Friday, July 04, 2008

I've Lost My Job

Over the last couple of weeks, fast approaching two months, my boss has been off work due to illness.  Nothing terminal, thankfully, but something which restricts his movements and ability to get into work.  During that time, myself and my colleagues have been carrying on, getting what needs to be done finished while waiting for his return.

Today, however, our Divisional Director said that as our boss has been off for some time and they had no clear idea of when he would return, we were to have a new boss, a woman who - for the sake of this post - I shall call Eve.

Now I've never met Eve, I know nothing about her or the work she has done in the organisation or elsewhere, but I flatly refused to work for her.  Point blank refused, said no thanks, I cannot work for, not only this one woman, but any woman.

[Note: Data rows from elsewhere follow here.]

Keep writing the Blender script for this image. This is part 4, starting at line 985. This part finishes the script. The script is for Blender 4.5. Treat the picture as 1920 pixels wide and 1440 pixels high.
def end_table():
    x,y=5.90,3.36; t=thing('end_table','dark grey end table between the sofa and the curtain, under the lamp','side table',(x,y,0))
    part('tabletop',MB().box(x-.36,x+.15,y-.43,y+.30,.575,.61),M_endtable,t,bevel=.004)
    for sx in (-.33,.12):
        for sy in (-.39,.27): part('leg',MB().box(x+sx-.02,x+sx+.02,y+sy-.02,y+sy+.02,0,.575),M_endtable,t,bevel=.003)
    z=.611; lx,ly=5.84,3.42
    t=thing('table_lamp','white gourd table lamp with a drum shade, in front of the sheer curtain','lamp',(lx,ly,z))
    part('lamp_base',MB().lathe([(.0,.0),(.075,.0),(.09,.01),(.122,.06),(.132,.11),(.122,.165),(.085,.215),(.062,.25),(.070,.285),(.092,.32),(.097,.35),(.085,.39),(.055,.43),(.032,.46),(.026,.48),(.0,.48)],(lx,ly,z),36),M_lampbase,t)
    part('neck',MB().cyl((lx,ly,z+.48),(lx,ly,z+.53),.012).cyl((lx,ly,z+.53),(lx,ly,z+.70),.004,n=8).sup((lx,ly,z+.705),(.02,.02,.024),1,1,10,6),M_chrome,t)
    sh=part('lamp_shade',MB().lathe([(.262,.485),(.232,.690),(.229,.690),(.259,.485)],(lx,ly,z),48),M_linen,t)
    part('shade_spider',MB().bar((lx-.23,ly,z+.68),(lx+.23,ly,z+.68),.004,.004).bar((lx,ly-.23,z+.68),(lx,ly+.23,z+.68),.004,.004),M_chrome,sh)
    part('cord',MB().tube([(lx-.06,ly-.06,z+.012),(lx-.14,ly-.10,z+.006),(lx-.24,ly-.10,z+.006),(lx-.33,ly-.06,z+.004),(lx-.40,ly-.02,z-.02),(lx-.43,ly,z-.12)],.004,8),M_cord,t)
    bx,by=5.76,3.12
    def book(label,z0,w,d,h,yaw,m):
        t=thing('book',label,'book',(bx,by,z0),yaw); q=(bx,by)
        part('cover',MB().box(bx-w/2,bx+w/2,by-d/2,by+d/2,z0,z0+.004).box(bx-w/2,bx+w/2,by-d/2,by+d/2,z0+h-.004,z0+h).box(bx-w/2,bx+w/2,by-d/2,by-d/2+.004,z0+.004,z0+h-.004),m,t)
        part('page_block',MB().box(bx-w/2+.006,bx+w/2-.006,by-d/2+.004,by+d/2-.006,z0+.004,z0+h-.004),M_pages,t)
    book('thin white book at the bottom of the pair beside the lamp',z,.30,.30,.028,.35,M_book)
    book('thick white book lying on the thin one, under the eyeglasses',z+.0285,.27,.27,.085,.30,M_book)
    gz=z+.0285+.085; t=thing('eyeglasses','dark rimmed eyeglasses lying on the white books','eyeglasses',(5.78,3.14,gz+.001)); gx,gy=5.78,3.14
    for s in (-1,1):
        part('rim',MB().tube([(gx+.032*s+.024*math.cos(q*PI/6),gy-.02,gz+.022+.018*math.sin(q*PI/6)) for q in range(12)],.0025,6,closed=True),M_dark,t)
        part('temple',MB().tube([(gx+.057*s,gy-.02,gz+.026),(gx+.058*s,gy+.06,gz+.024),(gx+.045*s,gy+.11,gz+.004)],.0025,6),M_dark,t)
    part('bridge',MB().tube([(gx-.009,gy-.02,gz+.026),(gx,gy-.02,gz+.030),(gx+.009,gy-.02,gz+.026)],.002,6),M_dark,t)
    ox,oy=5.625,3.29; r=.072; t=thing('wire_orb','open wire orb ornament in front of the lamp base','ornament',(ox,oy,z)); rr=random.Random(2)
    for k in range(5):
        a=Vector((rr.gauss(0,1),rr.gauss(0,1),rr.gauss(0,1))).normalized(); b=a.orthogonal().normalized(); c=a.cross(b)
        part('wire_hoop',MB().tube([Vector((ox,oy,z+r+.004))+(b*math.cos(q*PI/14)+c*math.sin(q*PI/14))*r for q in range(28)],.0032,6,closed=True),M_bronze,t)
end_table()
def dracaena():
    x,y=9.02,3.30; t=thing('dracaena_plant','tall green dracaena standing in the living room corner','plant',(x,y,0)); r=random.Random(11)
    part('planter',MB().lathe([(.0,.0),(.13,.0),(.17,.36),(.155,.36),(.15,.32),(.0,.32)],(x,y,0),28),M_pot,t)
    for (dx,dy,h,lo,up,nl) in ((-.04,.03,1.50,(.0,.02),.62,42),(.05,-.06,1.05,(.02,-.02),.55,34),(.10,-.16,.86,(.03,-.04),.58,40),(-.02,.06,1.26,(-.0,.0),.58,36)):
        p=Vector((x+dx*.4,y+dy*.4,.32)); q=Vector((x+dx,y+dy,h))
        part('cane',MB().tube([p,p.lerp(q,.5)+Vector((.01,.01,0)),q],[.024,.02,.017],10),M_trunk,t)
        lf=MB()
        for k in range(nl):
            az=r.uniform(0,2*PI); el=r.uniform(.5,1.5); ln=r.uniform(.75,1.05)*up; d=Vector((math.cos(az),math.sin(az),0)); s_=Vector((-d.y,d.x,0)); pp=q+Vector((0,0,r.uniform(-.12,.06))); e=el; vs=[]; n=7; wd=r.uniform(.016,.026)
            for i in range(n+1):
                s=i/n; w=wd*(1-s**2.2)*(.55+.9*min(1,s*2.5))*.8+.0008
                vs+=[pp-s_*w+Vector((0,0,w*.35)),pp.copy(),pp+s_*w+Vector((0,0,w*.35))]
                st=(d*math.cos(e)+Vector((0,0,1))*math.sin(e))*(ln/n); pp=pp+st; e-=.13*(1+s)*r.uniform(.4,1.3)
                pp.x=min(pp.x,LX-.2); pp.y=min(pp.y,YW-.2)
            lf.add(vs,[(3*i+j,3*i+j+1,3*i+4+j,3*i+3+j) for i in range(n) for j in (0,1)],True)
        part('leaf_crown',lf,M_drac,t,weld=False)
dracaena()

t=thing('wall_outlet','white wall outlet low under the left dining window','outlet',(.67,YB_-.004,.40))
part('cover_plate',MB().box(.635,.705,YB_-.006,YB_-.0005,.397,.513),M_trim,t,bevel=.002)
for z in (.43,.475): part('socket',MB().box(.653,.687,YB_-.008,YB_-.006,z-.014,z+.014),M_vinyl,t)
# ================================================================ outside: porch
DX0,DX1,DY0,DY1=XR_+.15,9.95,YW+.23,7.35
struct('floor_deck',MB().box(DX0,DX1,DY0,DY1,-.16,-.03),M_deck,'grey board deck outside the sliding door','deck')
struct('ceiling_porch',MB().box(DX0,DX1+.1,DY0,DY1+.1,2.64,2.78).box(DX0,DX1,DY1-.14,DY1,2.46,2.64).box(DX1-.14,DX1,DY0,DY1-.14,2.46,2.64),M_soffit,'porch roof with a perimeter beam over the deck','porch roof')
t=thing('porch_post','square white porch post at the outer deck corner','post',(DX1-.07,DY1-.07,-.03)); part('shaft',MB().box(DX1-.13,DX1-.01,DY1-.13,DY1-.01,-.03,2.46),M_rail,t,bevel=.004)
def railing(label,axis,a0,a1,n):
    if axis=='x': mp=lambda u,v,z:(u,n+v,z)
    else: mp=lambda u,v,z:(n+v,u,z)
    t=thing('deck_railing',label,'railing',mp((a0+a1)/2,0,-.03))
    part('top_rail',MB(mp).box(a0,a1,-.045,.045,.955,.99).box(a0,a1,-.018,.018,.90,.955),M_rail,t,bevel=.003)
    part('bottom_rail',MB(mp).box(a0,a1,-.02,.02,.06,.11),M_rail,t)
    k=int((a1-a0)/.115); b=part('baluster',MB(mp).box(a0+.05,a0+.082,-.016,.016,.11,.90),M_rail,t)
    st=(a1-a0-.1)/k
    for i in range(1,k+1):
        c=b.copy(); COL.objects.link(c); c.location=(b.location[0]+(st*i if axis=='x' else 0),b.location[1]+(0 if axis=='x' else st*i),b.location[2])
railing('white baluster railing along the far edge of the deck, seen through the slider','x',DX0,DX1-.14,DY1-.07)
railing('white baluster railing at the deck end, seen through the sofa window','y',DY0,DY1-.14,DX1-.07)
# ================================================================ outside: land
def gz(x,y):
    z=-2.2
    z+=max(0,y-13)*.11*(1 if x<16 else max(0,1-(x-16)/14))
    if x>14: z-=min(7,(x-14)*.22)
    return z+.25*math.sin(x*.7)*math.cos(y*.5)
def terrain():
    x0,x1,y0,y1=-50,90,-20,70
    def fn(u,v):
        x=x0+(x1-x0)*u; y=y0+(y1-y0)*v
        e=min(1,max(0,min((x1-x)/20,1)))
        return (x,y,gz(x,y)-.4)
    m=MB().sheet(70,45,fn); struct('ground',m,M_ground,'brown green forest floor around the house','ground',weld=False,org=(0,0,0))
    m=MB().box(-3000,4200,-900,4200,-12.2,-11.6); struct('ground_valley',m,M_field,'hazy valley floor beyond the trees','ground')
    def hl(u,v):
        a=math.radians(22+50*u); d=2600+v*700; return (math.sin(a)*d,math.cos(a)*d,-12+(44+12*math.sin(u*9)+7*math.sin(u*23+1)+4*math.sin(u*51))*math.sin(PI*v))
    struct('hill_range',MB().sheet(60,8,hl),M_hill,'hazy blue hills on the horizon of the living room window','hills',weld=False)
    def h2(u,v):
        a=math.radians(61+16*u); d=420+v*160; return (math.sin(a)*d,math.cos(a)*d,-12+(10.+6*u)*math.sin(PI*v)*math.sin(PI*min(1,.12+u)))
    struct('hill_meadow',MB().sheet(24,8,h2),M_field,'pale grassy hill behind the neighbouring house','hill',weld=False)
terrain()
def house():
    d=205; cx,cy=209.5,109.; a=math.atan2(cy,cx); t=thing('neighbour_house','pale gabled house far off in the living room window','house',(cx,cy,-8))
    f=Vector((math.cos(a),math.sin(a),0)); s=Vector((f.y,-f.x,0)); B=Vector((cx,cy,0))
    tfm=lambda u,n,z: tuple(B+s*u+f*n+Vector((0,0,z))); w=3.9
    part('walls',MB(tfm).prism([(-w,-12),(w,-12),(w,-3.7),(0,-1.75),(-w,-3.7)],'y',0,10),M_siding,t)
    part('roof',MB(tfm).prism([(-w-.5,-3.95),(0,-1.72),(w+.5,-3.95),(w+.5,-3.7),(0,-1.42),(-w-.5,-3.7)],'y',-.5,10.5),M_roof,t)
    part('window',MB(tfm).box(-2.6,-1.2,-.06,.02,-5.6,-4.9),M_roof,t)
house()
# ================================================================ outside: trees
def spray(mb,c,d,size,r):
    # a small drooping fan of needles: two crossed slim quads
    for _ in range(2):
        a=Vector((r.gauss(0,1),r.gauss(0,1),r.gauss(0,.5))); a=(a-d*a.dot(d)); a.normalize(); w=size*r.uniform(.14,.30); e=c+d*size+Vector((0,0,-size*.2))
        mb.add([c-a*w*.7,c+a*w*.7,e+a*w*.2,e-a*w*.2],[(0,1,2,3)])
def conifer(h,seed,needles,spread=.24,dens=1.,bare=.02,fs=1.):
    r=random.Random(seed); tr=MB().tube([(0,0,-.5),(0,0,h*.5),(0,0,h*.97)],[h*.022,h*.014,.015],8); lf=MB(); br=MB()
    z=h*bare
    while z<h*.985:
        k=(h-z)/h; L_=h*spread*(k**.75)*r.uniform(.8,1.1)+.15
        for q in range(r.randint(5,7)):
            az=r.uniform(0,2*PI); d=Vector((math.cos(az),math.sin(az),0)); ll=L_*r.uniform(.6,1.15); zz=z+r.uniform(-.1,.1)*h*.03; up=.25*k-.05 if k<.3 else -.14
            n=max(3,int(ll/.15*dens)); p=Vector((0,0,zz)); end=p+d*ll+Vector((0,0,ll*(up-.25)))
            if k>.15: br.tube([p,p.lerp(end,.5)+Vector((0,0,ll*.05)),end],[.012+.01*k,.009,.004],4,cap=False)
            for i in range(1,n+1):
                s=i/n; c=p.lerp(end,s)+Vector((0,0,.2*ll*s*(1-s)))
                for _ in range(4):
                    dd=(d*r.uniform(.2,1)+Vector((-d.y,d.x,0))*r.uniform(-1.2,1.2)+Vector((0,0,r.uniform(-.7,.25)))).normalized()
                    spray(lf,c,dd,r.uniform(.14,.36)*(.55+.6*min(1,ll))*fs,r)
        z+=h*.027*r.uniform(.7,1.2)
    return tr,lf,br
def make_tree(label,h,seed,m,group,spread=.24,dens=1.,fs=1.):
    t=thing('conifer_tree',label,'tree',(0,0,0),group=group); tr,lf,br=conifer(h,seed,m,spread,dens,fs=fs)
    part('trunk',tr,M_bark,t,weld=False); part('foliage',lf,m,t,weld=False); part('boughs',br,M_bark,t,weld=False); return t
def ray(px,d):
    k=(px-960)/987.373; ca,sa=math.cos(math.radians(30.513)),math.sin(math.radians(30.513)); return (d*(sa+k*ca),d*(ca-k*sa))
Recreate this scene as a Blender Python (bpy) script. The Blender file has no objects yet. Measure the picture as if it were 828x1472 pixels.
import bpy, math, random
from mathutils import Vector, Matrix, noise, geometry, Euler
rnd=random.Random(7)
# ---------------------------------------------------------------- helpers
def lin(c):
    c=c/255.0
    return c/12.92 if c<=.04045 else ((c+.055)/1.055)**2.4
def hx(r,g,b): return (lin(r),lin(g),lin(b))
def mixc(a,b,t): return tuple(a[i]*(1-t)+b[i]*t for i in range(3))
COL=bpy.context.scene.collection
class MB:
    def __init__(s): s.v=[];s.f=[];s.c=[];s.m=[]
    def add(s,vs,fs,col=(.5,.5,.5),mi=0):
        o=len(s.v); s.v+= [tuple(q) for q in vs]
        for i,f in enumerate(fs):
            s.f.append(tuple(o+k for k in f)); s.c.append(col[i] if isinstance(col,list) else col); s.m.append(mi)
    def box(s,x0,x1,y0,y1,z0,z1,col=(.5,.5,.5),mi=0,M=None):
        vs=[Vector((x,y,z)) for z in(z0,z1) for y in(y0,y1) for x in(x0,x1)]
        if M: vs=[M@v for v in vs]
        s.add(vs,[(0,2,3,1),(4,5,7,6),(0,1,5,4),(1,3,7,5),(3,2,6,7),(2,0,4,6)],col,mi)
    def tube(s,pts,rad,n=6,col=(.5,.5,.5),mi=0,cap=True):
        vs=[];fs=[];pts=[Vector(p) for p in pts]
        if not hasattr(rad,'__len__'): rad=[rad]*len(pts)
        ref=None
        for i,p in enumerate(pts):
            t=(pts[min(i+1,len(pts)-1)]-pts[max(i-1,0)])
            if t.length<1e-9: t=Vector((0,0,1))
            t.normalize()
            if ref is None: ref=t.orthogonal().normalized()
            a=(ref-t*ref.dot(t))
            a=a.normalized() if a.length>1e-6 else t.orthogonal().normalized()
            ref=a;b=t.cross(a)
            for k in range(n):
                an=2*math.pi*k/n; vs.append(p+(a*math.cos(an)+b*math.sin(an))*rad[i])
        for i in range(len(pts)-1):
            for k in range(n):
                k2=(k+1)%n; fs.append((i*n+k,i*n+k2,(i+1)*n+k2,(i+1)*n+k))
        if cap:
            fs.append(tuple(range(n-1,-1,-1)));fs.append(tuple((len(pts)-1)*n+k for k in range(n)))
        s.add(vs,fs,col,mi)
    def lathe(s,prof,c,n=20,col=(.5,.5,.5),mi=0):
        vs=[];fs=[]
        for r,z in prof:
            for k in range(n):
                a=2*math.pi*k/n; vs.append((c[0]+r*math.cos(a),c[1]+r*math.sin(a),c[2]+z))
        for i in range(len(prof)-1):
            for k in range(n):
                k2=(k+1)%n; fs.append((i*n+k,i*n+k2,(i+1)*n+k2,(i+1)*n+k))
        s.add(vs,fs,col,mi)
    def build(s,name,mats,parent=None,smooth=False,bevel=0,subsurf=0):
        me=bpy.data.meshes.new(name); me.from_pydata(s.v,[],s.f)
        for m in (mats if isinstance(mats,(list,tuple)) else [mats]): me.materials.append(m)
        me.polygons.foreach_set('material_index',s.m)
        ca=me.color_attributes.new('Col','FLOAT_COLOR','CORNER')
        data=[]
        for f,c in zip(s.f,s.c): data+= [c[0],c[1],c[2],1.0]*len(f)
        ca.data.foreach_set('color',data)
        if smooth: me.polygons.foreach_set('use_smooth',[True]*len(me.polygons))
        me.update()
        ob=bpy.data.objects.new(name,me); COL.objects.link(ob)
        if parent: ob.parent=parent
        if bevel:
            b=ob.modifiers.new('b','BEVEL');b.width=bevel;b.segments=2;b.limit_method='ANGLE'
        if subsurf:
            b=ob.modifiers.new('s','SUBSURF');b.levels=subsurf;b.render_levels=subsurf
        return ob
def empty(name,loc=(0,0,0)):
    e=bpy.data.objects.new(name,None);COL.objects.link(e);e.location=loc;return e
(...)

My Divisional Director, of course, wasn't happy about this and asked why.  When I explained it was because of my religious principles and that my conscience would not let me accept the authority of a woman, my Director hit the roof.  I was marched up to the Personnel Department, the Union got involved but, I'm sorry to say, despite my insistence that this view was not sexist but based on religious instruction, I was sacked.

Thankfully, everything you've just read (with the exception of the first paragraph, sad to say) is complete bollocks.  I haven't been sacked, I thoroughly enjoy my job and have absolutely no problem working with anyone because of their gender.  I've been fortunate in my working life that pretty much every boss I've had, man or woman, has been spot on.

Seriously, though, how many people would expect to get away with flat out refusing to take orders from a woman based purely on her gender - not her competence at the job, not her intelligence, not taking into account how she has performed similar tasks in the past, but simply because she is actually a she?

How many?  At the moment, it's roughly 1,300 men.

1,300 priests are refusing to accept women ordained as Bishops in the Church of England and, according to the article linked above, "want the legal right to opt out of the supervision of a woman bishop, and into the care of a male alternative."  The legal right, mind you - they don't want to be prosecuted, and they're refusing to work under a female Bishop simply because the Bishop would be a woman.

Over the last few years there's been a lot of discussion about Islam and how some countries use the religion to subjugate and oppress women.  Women have to dress a certain way in those countries; they are only allowed outside the house with male relatives or their husband; their social standing is lessened.  Rightly so there has been condemnation of this from other countries, particularly in the Western world, yet here are 1,300 men telling their employer that they refuse to work under a woman . . . because she's a woman!

And their justification?  "Anglo-Catholic Anglicans argue that Jesus chose only men to be his immediate 12 apostles, the men who were given leadership of the early Church.  They point out that an unbroken chain of male bishops has led the Church since then."

It has always been so, thus it will always be so.

Ah, the forward thinking Church in action.  Jesus and those twelve apostles also walked around with next to no possessions and didn't worry too much about raising money for church roof appeals.  I don't see Bishops clamouring to get back to those sort of habits, though.

God forbid they argue about what two consenting adults of the same sex do in the privacy of their own home.

Oh, hang on . . .
Jester

3 comments:

Dave Bull said...

If only there were more concrete proof of the existence of Pope Joan...

I do sometimes think that the difference here is that this the CofE as a private members' club should have as much right to decide who can be in its membership and who can be in its various management grades as Freemasons do to decide that only men can be members.

OTOH, the CofE, like your employer, is a part of the state and should either act like such (including accepting equality standards that are imposed on the rest of society, or get the hell out of Westminster and become a disestablished church like the rest of the Anglican Communion.

You can see I'm not a supporter of antidisestablishmentarianism. And yes, I've been waiting 30 years to get that word into a sentence.

Mark said...

Nicely put - I had similar thoughts as I watched the news last night and posted about it on my LJ.

Chris said...

You've lost your job? Bugger, sorry mate...

... hang on a moment, I see what you did there.